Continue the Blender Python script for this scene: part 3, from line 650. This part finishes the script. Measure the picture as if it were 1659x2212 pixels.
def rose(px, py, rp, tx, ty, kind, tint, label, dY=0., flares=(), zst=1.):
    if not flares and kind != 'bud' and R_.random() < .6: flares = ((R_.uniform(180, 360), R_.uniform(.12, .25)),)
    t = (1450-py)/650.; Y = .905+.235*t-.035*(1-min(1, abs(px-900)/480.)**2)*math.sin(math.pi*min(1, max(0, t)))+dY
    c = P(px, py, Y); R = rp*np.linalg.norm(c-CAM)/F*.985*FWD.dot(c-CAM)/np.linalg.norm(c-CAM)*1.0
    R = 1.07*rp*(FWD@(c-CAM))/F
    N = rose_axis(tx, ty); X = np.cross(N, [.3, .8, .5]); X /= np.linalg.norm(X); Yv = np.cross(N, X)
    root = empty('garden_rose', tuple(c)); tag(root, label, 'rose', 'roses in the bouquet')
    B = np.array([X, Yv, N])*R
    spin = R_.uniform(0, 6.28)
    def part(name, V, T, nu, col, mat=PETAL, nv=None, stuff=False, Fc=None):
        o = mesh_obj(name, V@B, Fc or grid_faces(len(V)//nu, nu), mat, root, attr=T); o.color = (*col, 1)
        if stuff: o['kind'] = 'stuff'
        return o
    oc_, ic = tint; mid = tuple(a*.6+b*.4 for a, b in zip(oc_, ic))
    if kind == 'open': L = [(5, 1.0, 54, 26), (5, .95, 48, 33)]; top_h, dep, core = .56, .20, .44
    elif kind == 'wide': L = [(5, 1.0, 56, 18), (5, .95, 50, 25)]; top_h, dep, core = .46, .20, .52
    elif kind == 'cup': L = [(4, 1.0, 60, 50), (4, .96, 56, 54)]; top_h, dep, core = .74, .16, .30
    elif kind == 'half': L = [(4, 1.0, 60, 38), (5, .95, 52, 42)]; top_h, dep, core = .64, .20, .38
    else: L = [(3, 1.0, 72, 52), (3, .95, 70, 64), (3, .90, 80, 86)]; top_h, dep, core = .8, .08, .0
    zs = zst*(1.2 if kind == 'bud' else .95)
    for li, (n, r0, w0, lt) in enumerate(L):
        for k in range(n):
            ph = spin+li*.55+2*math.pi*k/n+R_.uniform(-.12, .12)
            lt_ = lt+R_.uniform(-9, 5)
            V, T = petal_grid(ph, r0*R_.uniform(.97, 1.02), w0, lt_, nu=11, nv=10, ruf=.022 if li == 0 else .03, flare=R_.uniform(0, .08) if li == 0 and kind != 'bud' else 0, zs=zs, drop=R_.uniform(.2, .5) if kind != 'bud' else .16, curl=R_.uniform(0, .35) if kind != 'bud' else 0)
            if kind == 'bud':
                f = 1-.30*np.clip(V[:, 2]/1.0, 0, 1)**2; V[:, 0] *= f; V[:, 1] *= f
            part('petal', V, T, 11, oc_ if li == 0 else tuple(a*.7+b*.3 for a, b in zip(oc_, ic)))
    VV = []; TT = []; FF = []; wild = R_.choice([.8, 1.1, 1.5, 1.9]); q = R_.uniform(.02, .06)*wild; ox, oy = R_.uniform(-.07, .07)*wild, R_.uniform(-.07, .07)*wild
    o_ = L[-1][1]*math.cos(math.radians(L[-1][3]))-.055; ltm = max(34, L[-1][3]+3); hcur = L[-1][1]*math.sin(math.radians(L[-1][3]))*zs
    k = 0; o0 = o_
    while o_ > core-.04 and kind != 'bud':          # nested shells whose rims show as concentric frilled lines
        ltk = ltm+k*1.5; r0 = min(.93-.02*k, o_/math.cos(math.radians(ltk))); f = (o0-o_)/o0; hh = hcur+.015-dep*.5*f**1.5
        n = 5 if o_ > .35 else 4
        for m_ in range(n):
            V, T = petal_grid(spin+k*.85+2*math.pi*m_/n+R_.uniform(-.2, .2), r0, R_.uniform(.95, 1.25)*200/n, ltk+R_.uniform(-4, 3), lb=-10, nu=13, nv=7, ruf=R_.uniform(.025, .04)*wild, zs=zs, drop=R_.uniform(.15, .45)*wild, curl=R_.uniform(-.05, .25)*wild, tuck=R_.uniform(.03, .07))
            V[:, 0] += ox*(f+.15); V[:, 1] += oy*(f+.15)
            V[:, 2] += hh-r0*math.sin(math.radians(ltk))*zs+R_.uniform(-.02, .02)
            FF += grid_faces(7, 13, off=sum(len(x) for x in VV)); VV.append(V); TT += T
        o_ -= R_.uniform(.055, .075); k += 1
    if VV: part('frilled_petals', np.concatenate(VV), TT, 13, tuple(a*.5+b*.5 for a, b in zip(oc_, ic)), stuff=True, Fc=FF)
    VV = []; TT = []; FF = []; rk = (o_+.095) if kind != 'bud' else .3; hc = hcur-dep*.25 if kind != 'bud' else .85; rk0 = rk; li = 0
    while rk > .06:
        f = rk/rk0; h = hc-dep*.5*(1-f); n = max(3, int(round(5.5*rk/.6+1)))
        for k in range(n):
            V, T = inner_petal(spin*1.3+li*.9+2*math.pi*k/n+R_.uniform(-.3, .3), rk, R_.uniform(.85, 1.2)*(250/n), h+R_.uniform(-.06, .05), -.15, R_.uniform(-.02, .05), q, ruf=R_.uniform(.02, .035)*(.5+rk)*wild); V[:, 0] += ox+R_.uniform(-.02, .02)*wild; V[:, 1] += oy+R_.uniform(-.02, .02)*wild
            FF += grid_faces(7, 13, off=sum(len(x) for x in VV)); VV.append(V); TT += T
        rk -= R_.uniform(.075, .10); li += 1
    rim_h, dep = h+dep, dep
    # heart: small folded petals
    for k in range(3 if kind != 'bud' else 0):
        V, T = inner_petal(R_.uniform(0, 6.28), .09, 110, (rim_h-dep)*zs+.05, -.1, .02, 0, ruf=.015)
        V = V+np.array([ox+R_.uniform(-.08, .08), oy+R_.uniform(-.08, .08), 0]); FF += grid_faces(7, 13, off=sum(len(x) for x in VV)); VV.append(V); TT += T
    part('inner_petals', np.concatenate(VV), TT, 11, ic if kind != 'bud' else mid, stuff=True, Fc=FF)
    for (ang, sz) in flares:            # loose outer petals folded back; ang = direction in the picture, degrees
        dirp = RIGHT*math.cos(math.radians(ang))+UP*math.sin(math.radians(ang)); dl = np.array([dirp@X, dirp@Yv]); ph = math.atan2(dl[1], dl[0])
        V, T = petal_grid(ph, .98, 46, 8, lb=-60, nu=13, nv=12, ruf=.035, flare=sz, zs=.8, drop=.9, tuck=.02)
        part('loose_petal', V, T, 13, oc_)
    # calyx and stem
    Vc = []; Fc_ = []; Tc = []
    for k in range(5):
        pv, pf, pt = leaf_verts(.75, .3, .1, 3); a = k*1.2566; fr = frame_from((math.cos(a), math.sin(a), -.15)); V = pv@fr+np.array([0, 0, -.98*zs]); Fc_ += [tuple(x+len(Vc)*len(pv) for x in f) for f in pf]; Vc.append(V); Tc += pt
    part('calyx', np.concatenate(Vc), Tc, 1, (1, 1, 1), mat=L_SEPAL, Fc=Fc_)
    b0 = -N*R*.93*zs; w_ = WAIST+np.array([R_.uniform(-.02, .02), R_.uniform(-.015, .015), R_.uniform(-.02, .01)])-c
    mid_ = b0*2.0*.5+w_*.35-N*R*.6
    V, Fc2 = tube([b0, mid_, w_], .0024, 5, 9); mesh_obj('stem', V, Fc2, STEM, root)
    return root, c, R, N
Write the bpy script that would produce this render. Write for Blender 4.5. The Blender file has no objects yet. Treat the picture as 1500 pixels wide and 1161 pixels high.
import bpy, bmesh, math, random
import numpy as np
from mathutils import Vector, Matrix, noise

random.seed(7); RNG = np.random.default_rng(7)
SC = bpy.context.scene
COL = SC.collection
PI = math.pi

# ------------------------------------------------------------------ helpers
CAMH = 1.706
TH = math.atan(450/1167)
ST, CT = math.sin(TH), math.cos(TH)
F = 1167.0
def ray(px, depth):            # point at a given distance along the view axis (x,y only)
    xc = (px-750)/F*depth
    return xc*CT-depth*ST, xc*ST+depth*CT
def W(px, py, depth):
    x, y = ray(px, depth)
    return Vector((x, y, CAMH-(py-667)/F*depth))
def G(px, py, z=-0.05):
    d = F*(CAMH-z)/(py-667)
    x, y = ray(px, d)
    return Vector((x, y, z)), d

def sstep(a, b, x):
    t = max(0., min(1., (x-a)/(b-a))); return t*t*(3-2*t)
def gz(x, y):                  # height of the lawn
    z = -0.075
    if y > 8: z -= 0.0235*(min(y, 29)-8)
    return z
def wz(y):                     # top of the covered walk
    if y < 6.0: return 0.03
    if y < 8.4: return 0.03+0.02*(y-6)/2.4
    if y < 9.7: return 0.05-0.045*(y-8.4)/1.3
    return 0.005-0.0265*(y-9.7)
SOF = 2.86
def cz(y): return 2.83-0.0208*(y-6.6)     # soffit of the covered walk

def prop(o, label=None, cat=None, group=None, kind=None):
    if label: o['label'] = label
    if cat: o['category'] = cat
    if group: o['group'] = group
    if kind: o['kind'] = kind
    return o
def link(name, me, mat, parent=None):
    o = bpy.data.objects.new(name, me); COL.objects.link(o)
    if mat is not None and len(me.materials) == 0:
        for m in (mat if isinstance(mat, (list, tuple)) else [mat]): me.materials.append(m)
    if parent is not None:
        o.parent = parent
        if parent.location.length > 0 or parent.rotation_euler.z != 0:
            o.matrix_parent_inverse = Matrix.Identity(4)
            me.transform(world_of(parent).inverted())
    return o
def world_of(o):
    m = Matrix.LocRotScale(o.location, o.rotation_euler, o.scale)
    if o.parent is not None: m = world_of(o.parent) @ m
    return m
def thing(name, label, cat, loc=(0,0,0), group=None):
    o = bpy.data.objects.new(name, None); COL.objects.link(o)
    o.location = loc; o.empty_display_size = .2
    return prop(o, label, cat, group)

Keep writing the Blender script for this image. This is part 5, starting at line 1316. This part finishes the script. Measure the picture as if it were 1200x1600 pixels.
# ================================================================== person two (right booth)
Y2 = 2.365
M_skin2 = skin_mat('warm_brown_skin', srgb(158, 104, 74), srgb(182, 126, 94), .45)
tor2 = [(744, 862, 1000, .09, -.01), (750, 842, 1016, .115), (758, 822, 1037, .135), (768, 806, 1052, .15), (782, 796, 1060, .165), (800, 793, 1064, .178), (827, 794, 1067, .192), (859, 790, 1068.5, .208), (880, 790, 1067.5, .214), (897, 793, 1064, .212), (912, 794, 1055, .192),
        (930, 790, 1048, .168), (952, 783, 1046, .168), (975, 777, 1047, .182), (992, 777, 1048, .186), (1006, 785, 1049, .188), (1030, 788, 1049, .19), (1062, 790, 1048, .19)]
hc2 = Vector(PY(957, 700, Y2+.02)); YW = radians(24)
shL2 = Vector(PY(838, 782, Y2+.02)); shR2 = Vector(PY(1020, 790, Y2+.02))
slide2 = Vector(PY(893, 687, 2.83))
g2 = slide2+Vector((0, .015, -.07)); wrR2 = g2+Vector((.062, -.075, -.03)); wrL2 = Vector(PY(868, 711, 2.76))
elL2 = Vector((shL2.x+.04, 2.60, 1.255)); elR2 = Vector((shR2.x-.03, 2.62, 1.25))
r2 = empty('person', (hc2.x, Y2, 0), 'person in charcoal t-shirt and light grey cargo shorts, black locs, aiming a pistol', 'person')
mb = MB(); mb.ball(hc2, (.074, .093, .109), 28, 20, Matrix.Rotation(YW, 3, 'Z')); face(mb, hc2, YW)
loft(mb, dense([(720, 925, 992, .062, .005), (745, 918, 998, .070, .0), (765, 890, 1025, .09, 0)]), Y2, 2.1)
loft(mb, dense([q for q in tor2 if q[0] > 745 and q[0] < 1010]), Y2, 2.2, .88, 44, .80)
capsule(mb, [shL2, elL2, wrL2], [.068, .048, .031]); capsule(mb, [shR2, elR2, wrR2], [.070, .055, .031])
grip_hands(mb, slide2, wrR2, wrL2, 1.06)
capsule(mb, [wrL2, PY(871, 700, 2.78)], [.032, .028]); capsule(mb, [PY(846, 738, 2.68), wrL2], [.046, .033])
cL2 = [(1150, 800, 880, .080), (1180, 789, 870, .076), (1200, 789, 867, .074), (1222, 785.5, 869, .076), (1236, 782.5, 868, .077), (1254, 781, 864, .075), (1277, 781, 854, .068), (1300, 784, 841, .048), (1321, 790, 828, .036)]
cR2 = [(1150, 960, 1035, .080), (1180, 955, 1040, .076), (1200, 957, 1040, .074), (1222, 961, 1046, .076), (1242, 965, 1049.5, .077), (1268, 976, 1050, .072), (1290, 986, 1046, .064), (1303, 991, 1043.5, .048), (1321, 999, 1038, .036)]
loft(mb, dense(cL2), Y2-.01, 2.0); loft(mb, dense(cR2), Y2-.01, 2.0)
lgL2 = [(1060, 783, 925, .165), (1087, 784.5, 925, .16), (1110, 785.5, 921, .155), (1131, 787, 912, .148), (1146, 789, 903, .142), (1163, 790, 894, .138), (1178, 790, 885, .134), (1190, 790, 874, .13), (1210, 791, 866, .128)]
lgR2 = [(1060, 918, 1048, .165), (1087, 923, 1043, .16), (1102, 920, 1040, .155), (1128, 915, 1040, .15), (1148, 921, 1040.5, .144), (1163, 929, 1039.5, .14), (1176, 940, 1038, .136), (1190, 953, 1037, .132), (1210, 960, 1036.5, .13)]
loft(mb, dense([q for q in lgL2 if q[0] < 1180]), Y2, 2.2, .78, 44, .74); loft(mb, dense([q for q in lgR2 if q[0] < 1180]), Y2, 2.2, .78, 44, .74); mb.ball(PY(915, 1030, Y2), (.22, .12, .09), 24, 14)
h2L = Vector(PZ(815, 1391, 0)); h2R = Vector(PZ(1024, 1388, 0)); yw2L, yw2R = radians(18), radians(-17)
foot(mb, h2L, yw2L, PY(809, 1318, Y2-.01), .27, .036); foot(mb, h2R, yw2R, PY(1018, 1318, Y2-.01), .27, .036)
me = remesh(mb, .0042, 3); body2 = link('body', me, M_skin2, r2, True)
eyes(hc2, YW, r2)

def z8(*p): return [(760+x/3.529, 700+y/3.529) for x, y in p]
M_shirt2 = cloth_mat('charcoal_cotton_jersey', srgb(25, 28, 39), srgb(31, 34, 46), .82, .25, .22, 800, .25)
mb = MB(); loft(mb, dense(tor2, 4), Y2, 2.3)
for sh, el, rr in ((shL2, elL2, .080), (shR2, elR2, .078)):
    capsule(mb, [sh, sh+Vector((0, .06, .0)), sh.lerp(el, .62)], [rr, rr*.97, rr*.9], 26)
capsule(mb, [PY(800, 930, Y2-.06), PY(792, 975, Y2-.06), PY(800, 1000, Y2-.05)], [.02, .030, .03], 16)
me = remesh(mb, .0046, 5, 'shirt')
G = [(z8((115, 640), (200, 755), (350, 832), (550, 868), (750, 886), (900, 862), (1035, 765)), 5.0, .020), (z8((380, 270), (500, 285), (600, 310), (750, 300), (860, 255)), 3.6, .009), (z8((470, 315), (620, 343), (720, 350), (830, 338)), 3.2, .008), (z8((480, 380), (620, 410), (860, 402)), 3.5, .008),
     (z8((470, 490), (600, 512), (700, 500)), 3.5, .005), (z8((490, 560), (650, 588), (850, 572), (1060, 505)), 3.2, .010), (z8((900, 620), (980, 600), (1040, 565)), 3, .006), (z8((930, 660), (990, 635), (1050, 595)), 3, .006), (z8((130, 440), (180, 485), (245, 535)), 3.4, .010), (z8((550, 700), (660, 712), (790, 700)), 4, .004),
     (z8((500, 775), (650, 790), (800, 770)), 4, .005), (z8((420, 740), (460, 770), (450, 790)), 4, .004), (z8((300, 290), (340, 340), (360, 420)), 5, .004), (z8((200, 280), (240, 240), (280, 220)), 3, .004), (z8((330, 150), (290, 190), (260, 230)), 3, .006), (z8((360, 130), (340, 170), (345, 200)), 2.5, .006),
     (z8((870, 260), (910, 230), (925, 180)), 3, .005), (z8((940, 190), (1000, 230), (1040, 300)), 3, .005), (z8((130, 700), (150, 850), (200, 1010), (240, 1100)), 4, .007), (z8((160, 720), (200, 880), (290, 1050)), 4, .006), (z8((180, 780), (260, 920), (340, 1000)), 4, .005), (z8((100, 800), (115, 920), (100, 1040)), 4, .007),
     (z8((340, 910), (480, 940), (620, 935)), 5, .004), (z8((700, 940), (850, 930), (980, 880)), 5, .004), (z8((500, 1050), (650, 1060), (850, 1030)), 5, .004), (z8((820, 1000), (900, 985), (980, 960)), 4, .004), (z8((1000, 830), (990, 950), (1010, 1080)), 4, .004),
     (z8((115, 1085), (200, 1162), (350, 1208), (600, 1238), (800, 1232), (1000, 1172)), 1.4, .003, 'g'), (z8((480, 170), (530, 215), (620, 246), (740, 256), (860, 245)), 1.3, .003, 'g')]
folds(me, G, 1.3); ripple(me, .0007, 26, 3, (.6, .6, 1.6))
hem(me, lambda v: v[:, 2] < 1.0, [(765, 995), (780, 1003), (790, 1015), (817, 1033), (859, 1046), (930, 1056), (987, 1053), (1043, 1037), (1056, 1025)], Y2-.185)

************

> **TASK REQUIREMENTS**:
Extract verbatim only those lines that run from the line with "Write the bpy" to the line with "PI = math.pi", inclusive.

> **CORRECT RESULT**:
Write the bpy script that would produce this render. Write for Blender 4.5. The Blender file has no objects yet. Treat the picture as 1500 pixels wide and 1161 pixels high.
import bpy, bmesh, math, random
import numpy as np
from mathutils import Vector, Matrix, noise

random.seed(7); RNG = np.random.default_rng(7)
SC = bpy.context.scene
COL = SC.collection
PI = math.pi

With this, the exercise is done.